- [Requirements]: Copy every line of the data in which the word "objects" occurs.

* * *

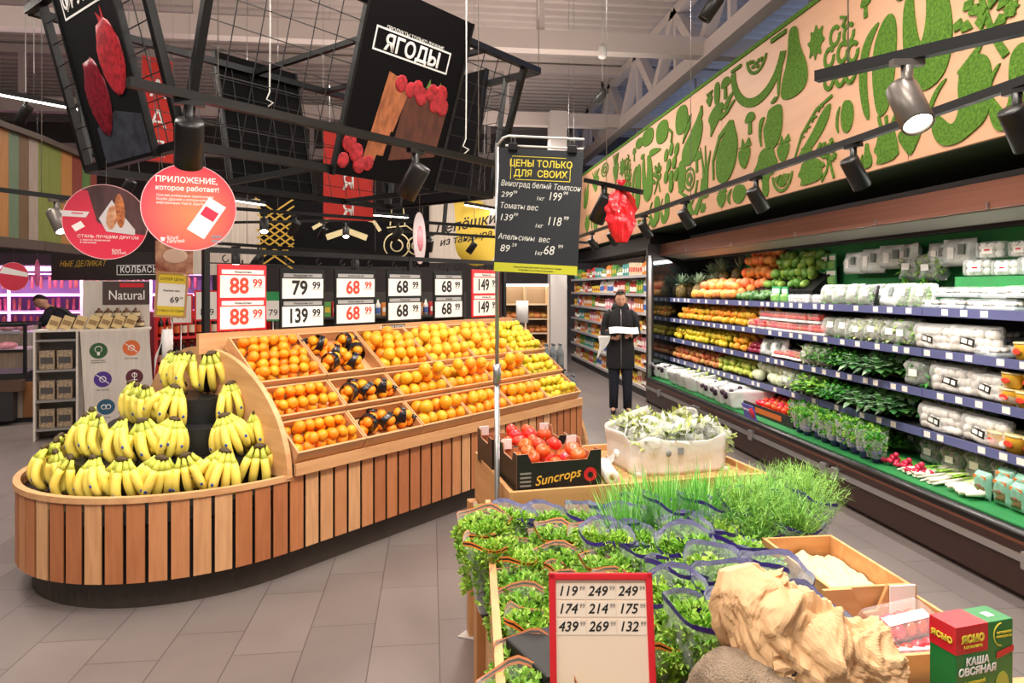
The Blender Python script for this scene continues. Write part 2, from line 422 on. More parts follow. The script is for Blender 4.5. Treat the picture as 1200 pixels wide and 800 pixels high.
def m_grapes():
    o = []
    for (x, y) in ((-.3,.1),(0,.15),(.3,.1),(-.15,-.08),(.16,-.08),(-.02,-.28),(-.3,-.25),(.28,-.28),(0,-.43)): o.append(ell(x, y, .13, .09, 10, .5))
    return o + [strip([(0,.25),(.05,.4),(-.1,.48)], .03, .02)]
def m_ring_grapes():
    o = []
    for (x, y) in ((-.1,.3),(.25,.22),(-.25,.05),(.1,.02),(.35,-.05),(-.25,-.25),(.05,-.28),(.3,-.3)): o.append(band((x, y), .09, .15, .6, 2*PI+.1, 12))
    return o + [strip([(.1,.35),(.2,.45),(.05,.5)], .03, .02)]
def m_leaf(): return [smooth([(0,.5),(.12,.25),(.4,.35),(.3,.1),(.5,-.05),(.22,-.12),(.3,-.4),(.05,-.25),(-.05,-.5),(-.12,-.22),(-.4,-.35),(-.28,-.08),(-.5,.1),(-.25,.12),(-.3,.38),(-.1,.25)], 1)]
def m_herb():
    o = [strip([(.35,-.5),(.15,-.1),(0,.45)], .05, .04), strip([(-.35,-.5),(-.05,-.25),(.05,0)], .05, .04)]
    for (x, y, a) in ((-.3,.2,2.6),(-.35,-.05,2.9),(.35,.05,.4),(.38,.3,.7),(-.15,.4,2.2),(.2,.42,1.2),(0,.2,1.6)):
        d = (math.cos(a), math.sin(a)); n_ = (-d[1], d[0])
        o.append([(x-d[0]*.2, y-d[1]*.2), (x-n_[0]*.09-d[0]*.05, y-n_[1]*.09-d[1]*.05), (x-n_[0]*.03, y-n_[1]*.03), (x-n_[0]*.1+d[0]*.08, y-n_[1]*.1+d[1]*.08), (x+d[0]*.16, y+d[1]*.16), (x+n_[0]*.1+d[0]*.08, y+n_[1]*.1+d[1]*.08), (x+n_[0]*.03, y+n_[1]*.03), (x+n_[0]*.09-d[0]*.05, y+n_[1]*.09-d[1]*.05)])
    return o
def m_pepper(): return [smooth([(.05,.42),(.3,.5),(.48,.36),(.5,0),(.44,-.3),(.2,-.42),(0,-.5),(-.3,-.48),(-.46,-.25),(-.42,.0),(-.3,-.1),(-.1,-.28),(.02,-.1),(-.02,.2)]), smooth([(-.15,.36),(-.34,.2),(-.46,0),(-.5,.1),(-.34,.3)])]
def m_pumpkin(): return [smooth([(-.2,.4),(-.42,.3),(-.5,0),(-.44,-.38),(-.34,-.5),(-.4,-.1),(-.36,.2)]), smooth([(-.3,.22),(-.14,.42),(-.04,.3),(-.06,-.1),(-.12,-.42),(-.26,-.5),(-.33,-.1)]), smooth([(.02,.4),(.12,.48),(.14,.2),(.2,-.05),(.26,.2),(.24,.48),(.42,.38),(.5,.0),(.44,-.34),(.2,-.42),(.06,-.25),(.02,0)]), smooth([(-.06,.44),(.1,.44),(.14,.52),(-.02,.53)], 1)]
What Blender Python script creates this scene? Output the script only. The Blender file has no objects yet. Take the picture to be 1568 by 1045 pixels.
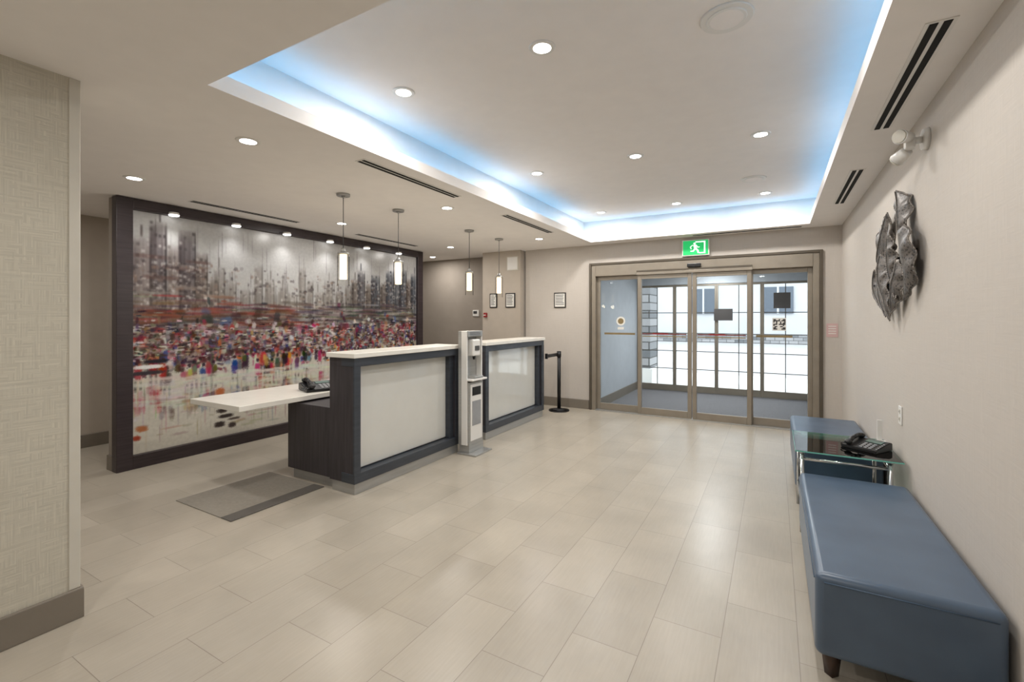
import bpy, bmesh, math, random
import numpy as np
from mathutils import Vector, Matrix
random.seed(3)
S = bpy.context.scene
COL = S.collection

# ------------------------------------------------------------------ materials
def lin(c):
    return tuple(((v/255)/12.92 if v/255 <= 0.04045 else ((v/255+0.055)/1.055)**2.4) for v in c)
def newmat(name):
    m = bpy.data.materials.new(name); m.use_nodes = True
    nt = m.node_tree; b = nt.nodes['Principled BSDF']
    return m, nt, b
def mixrgb(nt, fac, a, b, blend='MIX'):
    n = nt.nodes.new('ShaderNodeMix'); n.data_type = 'RGBA'; n.blend_type = blend
    for sock, v in ((n.inputs[0], fac), (n.inputs[6], a), (n.inputs[7], b)):
        if hasattr(v, 'is_output'): nt.links.new(v, sock)
        elif isinstance(v, (int, float)): sock.default_value = v
        else: sock.default_value = (*v, 1)
    return n.outputs[2]
def pos(nt, scale=(1,1,1), loc=(0,0,0)):
    g = nt.nodes.new('ShaderNodeNewGeometry'); mp = nt.nodes.new('ShaderNodeMapping')
    mp.inputs['Scale'].default_value = scale; mp.inputs['Location'].default_value = loc
    nt.links.new(g.outputs['Position'], mp.inputs['Vector']); return mp.outputs[0]
def noise(nt, vec, scale=1.0, detail=3, rough=.5):
    n = nt.nodes.new('ShaderNodeTexNoise'); n.inputs['Scale'].default_value = scale
    n.inputs['Detail'].default_value = detail; n.inputs['Roughness'].default_value = rough
    nt.links.new(vec, n.inputs['Vector']); return n.outputs[0]
def ramp(nt, v, a, b):
    n = nt.nodes.new('ShaderNodeMapRange'); n.inputs[1].default_value = a; n.inputs[2].default_value = b
    nt.links.new(v, n.inputs[0]); return n.outputs[0]
def bump(nt, b, h, strength=.2, dist=.002):
    n = nt.nodes.new('ShaderNodeBump'); n.inputs['Strength'].default_value = strength
    n.inputs['Distance'].default_value = dist
    nt.links.new(h, n.inputs['Height']); nt.links.new(n.outputs[0], b.inputs['Normal'])
def mat(name, c, rough=.5, metal=0, var=.06, vscale=(8,8,8), emit=None, estr=0, coat=0, bmp=0):
    m, nt, b = newmat(name)
    l = lin(c); d = tuple(max(0, v*(1-var*2)) for v in l); u = tuple(min(1, v*(1+var)) for v in l)
    f = noise(nt, pos(nt, vscale))
    nt.links.new(mixrgb(nt, ramp(nt, f, .3, .7), d, u), b.inputs['Base Color'])
    b.inputs['Roughness'].default_value = rough; b.inputs['Metallic'].default_value = metal
    b.inputs['Coat Weight'].default_value = coat
    if emit: 
        b.inputs['Emission Color'].default_value = (*lin(emit), 1); b.inputs['Emission Strength'].default_value = estr
    if bmp: bump(nt, b, f, bmp)
    return m
def wallpaper(name, c, amt=.13):
    m, nt, b = newmat(name); l = lin(c)
    h = noise(nt, pos(nt, (5,5,170)), 1, 2); v = noise(nt, pos(nt, (170,170,5)), 1, 2)
    vo = nt.nodes.new('ShaderNodeTexVoronoi'); vo.distance = 'CHEBYCHEV'
    nt.links.new(pos(nt, (7,7,9)), vo.inputs['Vector'])
    sp = nt.nodes.new('ShaderNodeSeparateColor'); nt.links.new(vo.outputs['Color'], sp.inputs[0])
    k = ramp(nt, sp.outputs[0], .2, .8)
    th = nt.nodes.new('ShaderNodeMix'); nt.links.new(k, th.inputs[0]); nt.links.new(h, th.inputs[2]); nt.links.new(v, th.inputs[3])
    f = ramp(nt, th.outputs[0], .25, .75)
    col = mixrgb(nt, f, tuple(x*(1-amt) for x in l), tuple(min(1, x*(1+amt)) for x in l))
    nt.links.new(col, b.inputs['Base Color']); b.inputs['Roughness'].default_value = .75
    bump(nt, b, f, .12, .001); return m
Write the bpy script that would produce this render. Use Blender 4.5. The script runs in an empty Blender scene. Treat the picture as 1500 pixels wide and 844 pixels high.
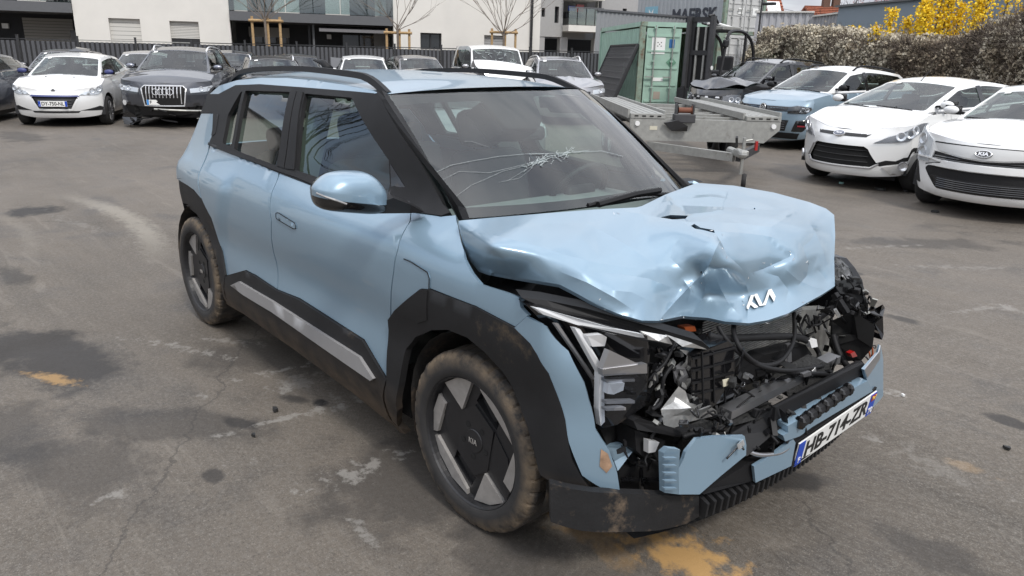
import bpy, bmesh, math, random
import numpy as np
from mathutils import Vector as V, Matrix, noise as mnoise
from mathutils.geometry import delaunay_2d_cdt
random.seed(7)
S = bpy.context.scene
COL = S.collection
rad = math.radians

# ------------------------------------------------------------------ camera
# world frame: X = forward of the blue car, Y = its left, Z up; origin on the ground under its front axle
CAM = V((1.833, -2.327, 1.646)); YAW, PITCH, ROLL, FPX = rad(138.25), rad(-17.44), rad(1.59), 1083.0
_f = V((math.cos(PITCH)*math.cos(YAW), math.cos(PITCH)*math.sin(YAW), math.sin(PITCH)))
_r = _f.cross(V((0, 0, 1))).normalized(); _u = _r.cross(_f)
_r2 = _r*math.cos(ROLL)+_u*math.sin(ROLL); _u2 = _u*math.cos(ROLL)-_r*math.sin(ROLL)
FH = V((math.cos(YAW), math.sin(YAW), 0)); RH = FH.cross(V((0, 0, 1)))
cam = bpy.data.cameras.new('camera'); camo = bpy.data.objects.new('camera', cam); COL.objects.link(camo)
cam.sensor_width = 36.0; cam.lens = FPX/1500*36.0; cam.clip_end = 2000; cam.clip_start = .05
m = Matrix((_r2, _u2, -_f)).transposed().to_4x4(); m.translation = CAM; camo.matrix_world = m
S.camera = camo

def ray(px, py):
    return (_f*FPX + _r2*(px-750) + _u2*(422-py))
def gz(x, y):                       # the yard rises very gently towards the right-hand row
    t = (y-2.0)
    return 0.0075*(t*.5+math.sqrt(t*t*.25+1.0)) - 0.0075*(-3.0*.5+math.sqrt(9*.25+1.0))
def pix(px, py, x=None, y=None, z=None, D=None):
    """point of the place seen at a photo pixel, on a plane x=, y=, z= or at a horizontal depth D"""
    d = ray(px, py)
    if x is not None: t = (x-CAM.x)/d.x
    elif y is not None: t = (y-CAM.y)/d.y
    elif z is not None: t = (z-CAM.z)/d.z
    else: t = D/d.dot(FH)
    return CAM+d*t
def gpos(px, D, z=None):            # ground position under a pixel column at horizontal depth D
    p = pix(px, 90, D=D); return V((p.x, p.y, gz(p.x, p.y) if z is None else z))

# ------------------------------------------------------------------ light
SUN_EL, SUN_AZ = rad(50), rad(-14)      # azimuth in the XY plane of the direction TO the sun
w = bpy.data.worlds.new('World'); S.world = w; w.use_nodes = True
nt = w.node_tree; nt.nodes.clear()
def wn(t, **k):
    n = nt.nodes.new(t)
    for a, b in k.items(): setattr(n, a, b)
    return n
out = wn('ShaderNodeOutputWorld'); bg = wn('ShaderNodeBackground'); bg.inputs[1].default_value = .15
sky = wn('ShaderNodeTexSky', sky_type='NISHITA', sun_disc=False, sun_elevation=SUN_EL, sun_rotation=math.pi/2-SUN_AZ)
sky.dust_density = .6
tc = wn('ShaderNodeTexCoord'); sep = wn('ShaderNodeSeparateXYZ'); nt.links.new(tc.outputs['Generated'], sep.inputs[0])
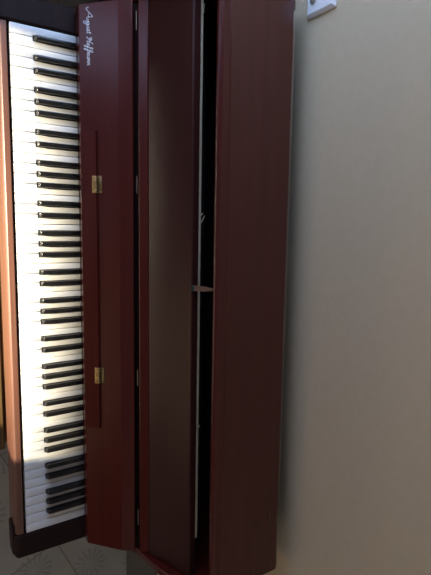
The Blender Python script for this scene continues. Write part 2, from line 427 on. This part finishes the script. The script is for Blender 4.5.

* * *

- [Answer for the task]:
What Blender Python script creates this scene? Output the script only. The Blender file has no objects yet. Take the picture to be 1568 by 1045 pixels.
cam = bpy.data.cameras.new('camera'); camo = bpy.data.objects.new('camera', cam); COL.objects.link(camo)